First, as the government reiterated, “the necessary answers for farmers” are needed, guarantees of reciprocity and time. A message that arrived while, inside the halls of the European Council, tension was already high over the dossier of frozen Russian assets. Outside, the concerns shared also by farmers from Belgium, Poland and Ireland took shape in the acrid smell of protests. They arrived in Brussels en masse: around 8,000 demonstrators, almost a thousand tractors, to protest also against cuts to the CAP in the next EU budget.

A siege that clashed with the urgency pushed by the European Commission, together with Berlin and Madrid, to conclude – after 26 years of negotiations – a partnership considered essential to diversify markets and respond to the tariffs of Donald Trump. “My surprise was discovering that Italy, together with France, did not want to sign the agreement,” admitted Luiz Inácio Lula da Silva from the other side of the Atlantic, speaking also on behalf of Argentina, Paraguay, Uruguay and Bolivia.
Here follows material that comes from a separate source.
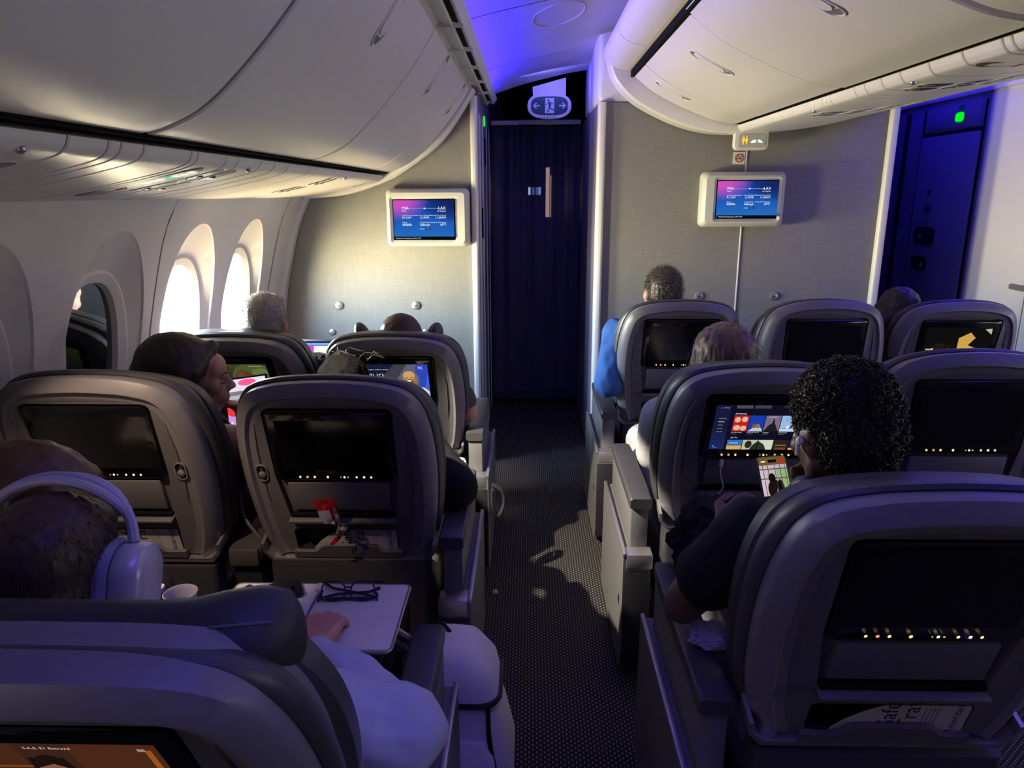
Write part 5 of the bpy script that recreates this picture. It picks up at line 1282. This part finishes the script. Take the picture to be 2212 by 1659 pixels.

However, a first attempt at dialogue came with a direct meeting with Meloni: the prime minister, the Brazilian leader reported, “is not against it, but she is under pressure from the agricultural world and asked me for patience: a week, ten days, at most a month.” The time needed – in Italy’s intentions – to cool down the streets and try to reopen the text by inserting stronger clauses.

But for Brussels – also under pressure from Macron, according to whom “the numbers don’t add up” – the safeguards are already on the table and have just received an initial green light from the European Parliament and from the national governments themselves. A position that von der Leyen, flanked by four commissioners, defended in a face-to-face meeting with the more open-to-dialogue component of the sector: the farmers gathered under the Copa-Cogeca banner – including representatives of Confagricoltura, Coldiretti who took to the streets a few blocks from the European quarter.

The prospect that, as planned, the president of the Commission would board the plane to Foz do Iguacu on Saturday has, however, gradually faded, until it disappeared. In the awareness that postponement to January still represents the lesser evil: the subsequent window in fact exists and is the handover of the rotating presidency of Mercosur from Brazil to Paraguay on 20 January, leaving another month of leeway (18 December).